My question is motivated by this post.
Let $f : \mathbb{C} \to \mathbb{C}$ be continuous and $f|_{\mathbb{C} \backslash S^1} :\mathbb{C} \backslash S^1 \to \mathbb{C}$ be holomorphic. I am trying to show that $f$ is entire, i.e. holomorphic everywhere.
My attempt: As the hint in the aforementioned post suggested, we'll try to use Morera: Let $\Omega := \mathbb{C}$ be the open set in Morera. Let $a,b,c \in \mathbb{C}$ and let $T$ be the convex hull of $a,b,c$. Then, we want to show that $\int_{\partial T}f(z)\,dz=0$ for all triangles $\partial T$.

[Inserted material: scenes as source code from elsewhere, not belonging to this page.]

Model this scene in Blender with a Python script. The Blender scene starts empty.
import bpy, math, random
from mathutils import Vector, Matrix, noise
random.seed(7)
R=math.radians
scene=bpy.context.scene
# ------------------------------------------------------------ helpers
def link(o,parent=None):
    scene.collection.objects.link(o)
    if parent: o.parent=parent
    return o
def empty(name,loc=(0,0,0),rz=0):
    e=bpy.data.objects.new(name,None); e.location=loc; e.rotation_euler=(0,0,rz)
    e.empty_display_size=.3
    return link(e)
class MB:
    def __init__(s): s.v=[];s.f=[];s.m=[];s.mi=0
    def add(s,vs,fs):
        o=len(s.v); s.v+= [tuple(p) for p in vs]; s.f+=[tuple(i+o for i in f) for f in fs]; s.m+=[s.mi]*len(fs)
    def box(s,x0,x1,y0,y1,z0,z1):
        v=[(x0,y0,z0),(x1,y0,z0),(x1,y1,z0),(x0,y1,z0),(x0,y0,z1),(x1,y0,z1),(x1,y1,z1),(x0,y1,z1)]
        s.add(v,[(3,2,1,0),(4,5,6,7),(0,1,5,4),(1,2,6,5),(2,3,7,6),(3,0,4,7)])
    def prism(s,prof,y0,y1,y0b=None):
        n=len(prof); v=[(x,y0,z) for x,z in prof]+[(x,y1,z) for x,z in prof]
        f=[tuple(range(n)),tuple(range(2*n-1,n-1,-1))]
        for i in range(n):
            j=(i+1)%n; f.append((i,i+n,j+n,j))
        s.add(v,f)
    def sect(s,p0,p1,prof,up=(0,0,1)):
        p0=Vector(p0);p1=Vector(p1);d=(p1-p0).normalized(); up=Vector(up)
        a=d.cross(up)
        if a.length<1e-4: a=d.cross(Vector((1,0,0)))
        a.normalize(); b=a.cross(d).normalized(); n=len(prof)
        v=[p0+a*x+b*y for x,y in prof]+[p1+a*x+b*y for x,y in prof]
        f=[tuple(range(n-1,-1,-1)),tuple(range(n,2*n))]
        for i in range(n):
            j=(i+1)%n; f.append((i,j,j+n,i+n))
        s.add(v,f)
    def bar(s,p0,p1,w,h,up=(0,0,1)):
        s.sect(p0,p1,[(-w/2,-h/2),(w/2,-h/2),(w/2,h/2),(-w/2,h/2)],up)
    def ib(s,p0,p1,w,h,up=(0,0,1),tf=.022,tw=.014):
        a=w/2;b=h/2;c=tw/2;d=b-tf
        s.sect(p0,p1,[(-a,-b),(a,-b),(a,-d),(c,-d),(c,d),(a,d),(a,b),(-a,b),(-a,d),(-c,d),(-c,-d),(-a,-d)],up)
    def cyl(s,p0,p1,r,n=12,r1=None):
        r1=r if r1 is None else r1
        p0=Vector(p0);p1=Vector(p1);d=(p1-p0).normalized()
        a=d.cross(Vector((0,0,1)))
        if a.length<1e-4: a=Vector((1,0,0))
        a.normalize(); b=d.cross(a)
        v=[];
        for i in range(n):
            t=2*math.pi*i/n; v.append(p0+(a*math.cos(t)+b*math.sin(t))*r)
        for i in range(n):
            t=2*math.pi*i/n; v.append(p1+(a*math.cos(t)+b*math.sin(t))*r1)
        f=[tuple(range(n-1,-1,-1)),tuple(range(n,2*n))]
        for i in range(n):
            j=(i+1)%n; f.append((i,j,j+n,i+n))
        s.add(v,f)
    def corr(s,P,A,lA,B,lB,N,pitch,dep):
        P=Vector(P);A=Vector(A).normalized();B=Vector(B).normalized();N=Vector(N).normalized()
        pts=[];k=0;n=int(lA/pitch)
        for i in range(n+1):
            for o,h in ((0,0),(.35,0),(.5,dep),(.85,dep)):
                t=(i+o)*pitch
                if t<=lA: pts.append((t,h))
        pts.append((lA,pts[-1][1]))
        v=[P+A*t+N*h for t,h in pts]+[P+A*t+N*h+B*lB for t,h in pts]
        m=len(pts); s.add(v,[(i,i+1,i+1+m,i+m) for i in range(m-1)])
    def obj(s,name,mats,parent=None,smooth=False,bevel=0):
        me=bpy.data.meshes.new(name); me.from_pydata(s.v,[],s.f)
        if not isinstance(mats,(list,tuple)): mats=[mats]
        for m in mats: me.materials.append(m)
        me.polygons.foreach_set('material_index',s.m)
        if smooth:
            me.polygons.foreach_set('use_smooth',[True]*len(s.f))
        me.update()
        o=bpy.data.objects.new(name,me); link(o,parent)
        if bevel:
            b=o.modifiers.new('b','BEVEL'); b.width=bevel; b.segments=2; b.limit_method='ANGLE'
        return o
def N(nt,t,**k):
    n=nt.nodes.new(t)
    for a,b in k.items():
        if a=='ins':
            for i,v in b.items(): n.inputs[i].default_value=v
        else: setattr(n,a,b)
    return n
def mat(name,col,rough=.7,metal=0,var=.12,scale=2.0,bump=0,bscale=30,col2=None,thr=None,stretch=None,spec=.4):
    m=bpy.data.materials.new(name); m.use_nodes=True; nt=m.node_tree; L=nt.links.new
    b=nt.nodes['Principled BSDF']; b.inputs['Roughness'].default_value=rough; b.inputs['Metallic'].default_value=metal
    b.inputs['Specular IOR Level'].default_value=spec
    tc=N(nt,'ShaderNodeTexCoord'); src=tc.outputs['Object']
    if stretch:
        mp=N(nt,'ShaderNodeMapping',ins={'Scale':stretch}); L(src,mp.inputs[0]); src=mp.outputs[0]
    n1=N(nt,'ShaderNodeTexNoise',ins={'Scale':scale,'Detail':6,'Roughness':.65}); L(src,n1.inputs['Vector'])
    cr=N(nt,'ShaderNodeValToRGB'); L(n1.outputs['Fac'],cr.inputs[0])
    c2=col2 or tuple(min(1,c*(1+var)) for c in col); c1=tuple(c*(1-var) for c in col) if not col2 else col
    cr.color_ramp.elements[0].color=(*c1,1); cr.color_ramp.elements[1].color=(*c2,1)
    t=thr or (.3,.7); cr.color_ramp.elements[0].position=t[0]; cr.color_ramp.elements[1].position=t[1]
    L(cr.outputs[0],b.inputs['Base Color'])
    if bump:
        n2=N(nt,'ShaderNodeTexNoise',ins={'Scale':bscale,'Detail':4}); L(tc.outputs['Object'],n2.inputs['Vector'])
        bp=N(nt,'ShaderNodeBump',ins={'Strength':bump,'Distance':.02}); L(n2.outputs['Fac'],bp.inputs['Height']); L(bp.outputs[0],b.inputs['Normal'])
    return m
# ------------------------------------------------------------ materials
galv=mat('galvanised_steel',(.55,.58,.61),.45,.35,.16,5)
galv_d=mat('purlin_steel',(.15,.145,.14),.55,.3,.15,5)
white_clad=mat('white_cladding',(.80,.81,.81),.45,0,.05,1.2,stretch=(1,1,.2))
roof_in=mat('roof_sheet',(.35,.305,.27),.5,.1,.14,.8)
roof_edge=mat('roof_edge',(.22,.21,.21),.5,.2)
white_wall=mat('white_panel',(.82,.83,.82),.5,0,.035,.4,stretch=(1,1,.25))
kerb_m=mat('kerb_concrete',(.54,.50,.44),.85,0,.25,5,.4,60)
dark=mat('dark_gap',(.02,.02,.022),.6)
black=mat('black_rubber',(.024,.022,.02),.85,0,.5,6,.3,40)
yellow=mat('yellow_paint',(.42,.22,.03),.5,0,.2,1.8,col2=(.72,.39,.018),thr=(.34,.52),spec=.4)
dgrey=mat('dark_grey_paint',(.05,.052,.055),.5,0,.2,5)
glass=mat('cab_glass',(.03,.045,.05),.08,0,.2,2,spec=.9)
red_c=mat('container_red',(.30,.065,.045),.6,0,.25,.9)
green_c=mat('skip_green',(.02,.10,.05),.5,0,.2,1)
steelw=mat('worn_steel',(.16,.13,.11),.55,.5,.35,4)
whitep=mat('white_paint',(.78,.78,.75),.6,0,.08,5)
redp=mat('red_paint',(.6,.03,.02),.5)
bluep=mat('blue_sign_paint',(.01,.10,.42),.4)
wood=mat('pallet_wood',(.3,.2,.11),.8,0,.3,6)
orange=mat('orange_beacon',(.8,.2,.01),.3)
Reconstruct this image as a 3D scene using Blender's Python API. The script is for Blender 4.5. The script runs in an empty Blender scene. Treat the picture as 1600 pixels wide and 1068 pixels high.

If $\partial T \cap S^1 = \emptyset$, then $\int_{\partial T}f(z)\,dz=0$ anyway. So assume $\partial T \cap S^1 \neq \emptyset$. Then, we see that $\#(\partial T \cap S^1) \leq 6$, since each edge of $\partial T$ has at most two points of intersection with $S^1$. Let $I := \partial T \cap S^1$. Assume w.l.o.g. $\#I=1$ and that this one point of intersection lies in the middle of the edge connecting $a$ and $b$. Then, because $I$ is just a single point, we can write \begin{align} \int_{\partial T}f(z)\,dz &= \int_{\partial T \backslash I}f(z)\,dz = 0, \end{align} where the last equality follows from Goursat. This is the part where I'm confused. My idea was that this would work similarly to Riemann integrals over $\mathbb{R}$, where it is possible to integrate a function $g : [0,1]\to\mathbb{R}$ if $g$ has finitely many points where $g$ is not differentiable. So it seemed like it would be okay to integrate over $\partial T\backslash I$, because it is almost a closed curve, on which $f$ is differentiable.
Am I missing something, or does anybody have any suggestions as to how I can finish my proof more rigorously?